I was shocked, as we all were. I was in the gallery in the House of Representatives about 30 feet from where the shot was fired. I was on the floor above, but it was right below me. I couldn't believe it. And I was there when the mob was breaking the doors down. They were ultimately unsuccessful, but they broke the glass. I was seeing our security people with guns drawn. And what to this day still stuns me is that even though I was there, even though in real time I was hearing the shot, I was seeing the glass being broken, I didn't believe it was happening. It couldn't happen because this is the United States of America, and we've never had an insurrection to stop the peaceful transfer of power. We've been so blessed with this tradition where the winner is certified as the winner, and where violence is not used to change the outcome of an election. That changed that day. And what was also painful was to see these Capitol Police officers who I see every day, and they're just wonderful people that work hard, and they then became vilified, as though they were the attackers and the people who attacked them, who kicked them, who spat on them, who bit them, who tried to rip their helmets off and nearly break their necks -- those people were pardoned for attacking a police officer.
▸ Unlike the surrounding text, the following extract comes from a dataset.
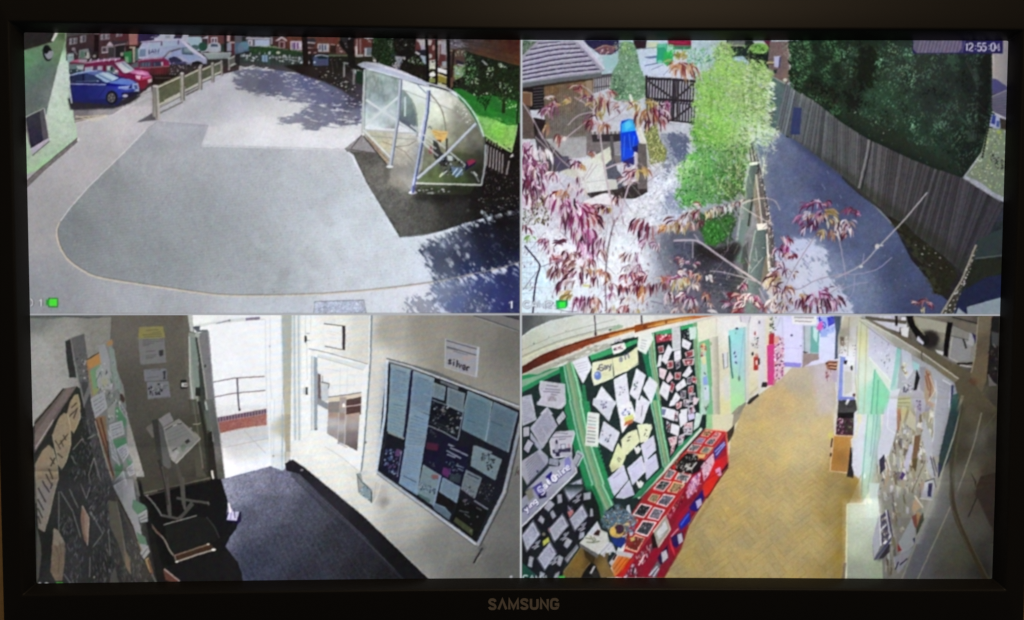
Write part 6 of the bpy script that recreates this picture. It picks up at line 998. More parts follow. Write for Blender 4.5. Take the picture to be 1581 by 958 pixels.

That continues to be shocking to me. And you've got President Trump trying to rewrite history. We can't on this fifth anniversary allow that to happen. And I'll be with many of my colleagues who will be on the Senate floor describing what happened that day, what we experienced, and what the true history is of that event.

David Goodman  

That's such a powerful image of you not believing your own eyes. For decades, you have believed in one kind of American story, and even though it was unraveling in front of you, you couldn't believe it. Do you feel like you still respond that way to some of what you're seeing?

Peter Welch  

It's changing. Our democracy is under threat with what Trump is doing. There's no question. But here's what is now animating me. I think about those police officers who reported for duty, and then even through what they've been through, they keep coming back. I still look at the Capitol when I walk to work, and I just think about the incredible commitment this country has had in its constitution, in its declaration of independence to the aspiration of equality of all men and women, and how so much of our history has been about the effort to achieve that, to make it more real, to make it more encompassing for more people. That's a worthy goal and it is under assault now. But I think about folks who came before me like John Lewis, and Martin Luther King, and how they devoted their lives to the perfection of our democracy. It'll never be perfect. But isn't it a worthy aspiration, even if it's under assault?

David Goodman  

Do you think something like January 6 could happen again?

Peter Welch  

It could happen again. This a jump-ball situation. What's going to be the outcome is not inevitable, and that's why it takes all of us to do whatever it is we can. We're in a very dangerous place in our democracy and what the outcome is going to be, I can't predict. But I can tell you this, we in Vermont are going to do every single thing we can. What Vermont does is (have) fierce debate about how to solve this or that problem, but also a shared sense that we're all in it together and that we have a shared obligation to the future of our state. We need more of that in Washington.